THE POOL - VIDEO SPOT

THE PORCH - GALLERY

What Was Hard and How It Was Solved

Tonal calibration — funny without mean
The comedy was built on a specific rule: nobody in the film knows they're being funny. The presenters are genuinely proud of the award. The neighbors genuinely believe this deserves a marching band. The swimmers trained for this. That committed sincerity — played completely straight by every character — is what separates the campaign from parody and keeps the audience laughing with the subject rather than at her.
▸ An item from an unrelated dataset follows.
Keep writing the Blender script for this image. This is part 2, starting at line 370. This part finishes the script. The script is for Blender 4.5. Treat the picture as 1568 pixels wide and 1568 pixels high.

Landing the product truth inside the comedy
The end card was written in the voice of the campaign rather than switching to standard advertising register. "Most drivers would have shopped around. But not you" is still the joke — it just happens to land on a screen showing real savings and a Switch and Save button. The product doesn't interrupt the comedy. It arrives as the final punchline. This was the key structural decision that makes the campaign feel like a film rather than a commercial.